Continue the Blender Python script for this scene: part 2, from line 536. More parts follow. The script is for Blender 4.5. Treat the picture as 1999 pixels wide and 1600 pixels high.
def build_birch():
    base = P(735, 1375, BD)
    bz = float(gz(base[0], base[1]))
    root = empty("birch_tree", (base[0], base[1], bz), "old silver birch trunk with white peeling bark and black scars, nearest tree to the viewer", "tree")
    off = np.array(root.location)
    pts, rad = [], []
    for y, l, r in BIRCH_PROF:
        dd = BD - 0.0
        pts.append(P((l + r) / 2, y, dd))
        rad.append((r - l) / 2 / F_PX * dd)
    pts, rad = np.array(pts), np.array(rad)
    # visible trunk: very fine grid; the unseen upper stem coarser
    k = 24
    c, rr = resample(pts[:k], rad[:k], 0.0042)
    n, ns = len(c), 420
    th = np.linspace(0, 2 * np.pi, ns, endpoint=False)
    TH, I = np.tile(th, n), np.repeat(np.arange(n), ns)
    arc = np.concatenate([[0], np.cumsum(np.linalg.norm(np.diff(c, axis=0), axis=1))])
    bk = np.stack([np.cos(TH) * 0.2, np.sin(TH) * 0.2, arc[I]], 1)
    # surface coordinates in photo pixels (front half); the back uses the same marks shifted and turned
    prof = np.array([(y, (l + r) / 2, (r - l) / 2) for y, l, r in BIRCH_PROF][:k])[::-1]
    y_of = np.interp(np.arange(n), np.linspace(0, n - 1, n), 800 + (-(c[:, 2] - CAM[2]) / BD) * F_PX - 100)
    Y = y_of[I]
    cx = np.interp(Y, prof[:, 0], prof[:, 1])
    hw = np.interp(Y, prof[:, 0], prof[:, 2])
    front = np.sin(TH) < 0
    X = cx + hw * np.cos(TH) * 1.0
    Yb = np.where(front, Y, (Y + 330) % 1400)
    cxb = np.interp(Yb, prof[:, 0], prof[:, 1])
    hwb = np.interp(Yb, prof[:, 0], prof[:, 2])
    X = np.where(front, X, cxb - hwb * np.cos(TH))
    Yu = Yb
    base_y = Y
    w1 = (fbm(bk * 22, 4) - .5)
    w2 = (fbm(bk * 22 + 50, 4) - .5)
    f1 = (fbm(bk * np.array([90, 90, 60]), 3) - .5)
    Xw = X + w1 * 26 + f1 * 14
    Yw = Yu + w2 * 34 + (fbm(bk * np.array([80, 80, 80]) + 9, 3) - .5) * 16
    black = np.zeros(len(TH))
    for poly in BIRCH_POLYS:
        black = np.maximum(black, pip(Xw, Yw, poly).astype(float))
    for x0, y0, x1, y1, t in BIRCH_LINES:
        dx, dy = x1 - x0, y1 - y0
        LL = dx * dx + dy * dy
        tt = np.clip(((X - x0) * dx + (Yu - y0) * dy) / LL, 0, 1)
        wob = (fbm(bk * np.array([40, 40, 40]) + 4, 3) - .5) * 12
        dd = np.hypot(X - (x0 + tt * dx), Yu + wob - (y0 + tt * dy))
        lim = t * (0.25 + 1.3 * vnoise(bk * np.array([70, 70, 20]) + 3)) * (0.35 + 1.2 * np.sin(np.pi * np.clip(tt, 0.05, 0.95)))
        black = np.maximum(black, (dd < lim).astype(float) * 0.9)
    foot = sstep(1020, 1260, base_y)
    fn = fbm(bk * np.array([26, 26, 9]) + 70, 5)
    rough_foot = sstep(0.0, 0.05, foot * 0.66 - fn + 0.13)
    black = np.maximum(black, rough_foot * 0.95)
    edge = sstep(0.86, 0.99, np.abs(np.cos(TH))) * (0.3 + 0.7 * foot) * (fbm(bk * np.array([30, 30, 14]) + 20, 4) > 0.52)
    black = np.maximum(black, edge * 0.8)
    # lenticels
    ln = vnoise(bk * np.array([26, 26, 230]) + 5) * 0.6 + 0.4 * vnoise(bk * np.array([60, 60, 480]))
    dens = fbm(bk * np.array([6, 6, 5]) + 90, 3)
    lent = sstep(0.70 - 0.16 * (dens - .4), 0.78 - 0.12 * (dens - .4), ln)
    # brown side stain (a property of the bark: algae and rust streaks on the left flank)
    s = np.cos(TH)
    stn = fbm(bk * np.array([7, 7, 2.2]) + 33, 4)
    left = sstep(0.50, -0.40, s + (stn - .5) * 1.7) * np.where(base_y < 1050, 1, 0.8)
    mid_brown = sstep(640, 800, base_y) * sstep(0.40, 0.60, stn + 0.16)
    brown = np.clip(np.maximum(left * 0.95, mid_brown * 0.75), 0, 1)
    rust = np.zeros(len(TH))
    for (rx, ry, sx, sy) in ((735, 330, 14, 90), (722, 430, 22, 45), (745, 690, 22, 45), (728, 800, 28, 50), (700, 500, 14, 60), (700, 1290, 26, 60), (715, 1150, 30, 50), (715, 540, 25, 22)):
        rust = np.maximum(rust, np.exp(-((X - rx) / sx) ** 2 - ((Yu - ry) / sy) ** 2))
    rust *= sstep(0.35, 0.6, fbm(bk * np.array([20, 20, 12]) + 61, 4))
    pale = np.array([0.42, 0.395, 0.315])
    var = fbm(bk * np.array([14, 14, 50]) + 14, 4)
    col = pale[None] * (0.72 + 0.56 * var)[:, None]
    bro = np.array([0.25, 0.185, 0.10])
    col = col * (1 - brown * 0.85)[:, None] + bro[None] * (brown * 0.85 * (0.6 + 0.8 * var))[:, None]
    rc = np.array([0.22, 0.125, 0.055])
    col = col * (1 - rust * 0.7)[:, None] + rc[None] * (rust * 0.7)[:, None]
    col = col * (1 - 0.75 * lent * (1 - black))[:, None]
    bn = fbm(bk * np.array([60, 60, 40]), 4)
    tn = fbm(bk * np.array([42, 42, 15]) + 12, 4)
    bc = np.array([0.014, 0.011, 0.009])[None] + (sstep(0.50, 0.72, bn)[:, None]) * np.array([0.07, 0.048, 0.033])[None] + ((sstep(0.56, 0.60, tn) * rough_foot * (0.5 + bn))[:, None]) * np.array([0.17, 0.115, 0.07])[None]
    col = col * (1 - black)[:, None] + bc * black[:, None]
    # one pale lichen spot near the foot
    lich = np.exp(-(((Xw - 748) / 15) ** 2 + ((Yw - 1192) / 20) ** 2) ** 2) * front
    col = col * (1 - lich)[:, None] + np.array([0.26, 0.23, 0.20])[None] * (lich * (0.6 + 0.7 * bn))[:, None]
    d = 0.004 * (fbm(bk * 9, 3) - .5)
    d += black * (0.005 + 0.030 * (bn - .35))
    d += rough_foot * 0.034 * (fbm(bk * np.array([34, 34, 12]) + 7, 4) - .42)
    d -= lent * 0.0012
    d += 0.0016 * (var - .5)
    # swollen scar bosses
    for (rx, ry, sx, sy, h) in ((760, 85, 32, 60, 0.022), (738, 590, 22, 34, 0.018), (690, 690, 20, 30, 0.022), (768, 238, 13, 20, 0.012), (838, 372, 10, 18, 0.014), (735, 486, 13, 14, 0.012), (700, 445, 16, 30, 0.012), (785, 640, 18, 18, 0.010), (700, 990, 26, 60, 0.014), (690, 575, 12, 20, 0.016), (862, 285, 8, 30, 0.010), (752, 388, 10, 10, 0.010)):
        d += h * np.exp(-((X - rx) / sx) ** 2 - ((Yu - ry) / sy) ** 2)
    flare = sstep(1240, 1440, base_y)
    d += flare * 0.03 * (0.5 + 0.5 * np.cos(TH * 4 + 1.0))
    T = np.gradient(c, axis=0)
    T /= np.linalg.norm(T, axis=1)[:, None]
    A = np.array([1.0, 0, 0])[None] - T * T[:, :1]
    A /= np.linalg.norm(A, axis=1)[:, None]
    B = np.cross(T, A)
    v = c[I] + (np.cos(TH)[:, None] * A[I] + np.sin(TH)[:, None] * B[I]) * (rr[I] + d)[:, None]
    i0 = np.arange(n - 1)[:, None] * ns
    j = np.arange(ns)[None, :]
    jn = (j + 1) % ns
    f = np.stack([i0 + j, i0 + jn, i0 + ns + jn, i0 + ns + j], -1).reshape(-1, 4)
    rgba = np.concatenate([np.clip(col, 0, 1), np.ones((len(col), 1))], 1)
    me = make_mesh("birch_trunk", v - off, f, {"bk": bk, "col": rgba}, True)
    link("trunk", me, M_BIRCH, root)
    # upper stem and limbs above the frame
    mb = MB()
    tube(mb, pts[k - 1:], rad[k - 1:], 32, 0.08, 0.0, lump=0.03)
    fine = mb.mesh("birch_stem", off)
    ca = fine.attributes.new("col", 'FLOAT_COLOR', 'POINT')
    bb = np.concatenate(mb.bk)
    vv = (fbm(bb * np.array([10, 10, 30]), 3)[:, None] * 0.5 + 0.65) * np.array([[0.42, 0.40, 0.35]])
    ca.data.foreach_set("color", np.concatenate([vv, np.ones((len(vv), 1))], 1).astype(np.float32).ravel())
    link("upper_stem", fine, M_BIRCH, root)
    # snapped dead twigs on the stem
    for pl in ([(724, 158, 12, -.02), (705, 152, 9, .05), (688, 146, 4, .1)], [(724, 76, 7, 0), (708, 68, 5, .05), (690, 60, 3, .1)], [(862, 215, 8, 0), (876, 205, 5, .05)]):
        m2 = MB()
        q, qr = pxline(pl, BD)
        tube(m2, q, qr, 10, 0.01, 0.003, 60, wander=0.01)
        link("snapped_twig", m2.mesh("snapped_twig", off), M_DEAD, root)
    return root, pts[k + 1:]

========

**EXERCISE PROMPT**
Starting at the line that contains "edge = sstep(0.86, 0.99, np.abs(np.cos(TH)))" and ending at the line that contains "mid_brown = sstep(640, 800, base_y)", repeat each line exactly, both ends included, and nothing else.

**FULL RESPONSE**
    edge = sstep(0.86, 0.99, np.abs(np.cos(TH))) * (0.3 + 0.7 * foot) * (fbm(bk * np.array([30, 30, 14]) + 20, 4) > 0.52)
    black = np.maximum(black, edge * 0.8)
    # lenticels
    ln = vnoise(bk * np.array([26, 26, 230]) + 5) * 0.6 + 0.4 * vnoise(bk * np.array([60, 60, 480]))
    dens = fbm(bk * np.array([6, 6, 5]) + 90, 3)
    lent = sstep(0.70 - 0.16 * (dens - .4), 0.78 - 0.12 * (dens - .4), ln)
    # brown side stain (a property of the bark: algae and rust streaks on the left flank)
    s = np.cos(TH)
    stn = fbm(bk * np.array([7, 7, 2.2]) + 33, 4)
    left = sstep(0.50, -0.40, s + (stn - .5) * 1.7) * np.where(base_y < 1050, 1, 0.8)
    mid_brown = sstep(640, 800, base_y) * sstep(0.40, 0.60, stn + 0.16)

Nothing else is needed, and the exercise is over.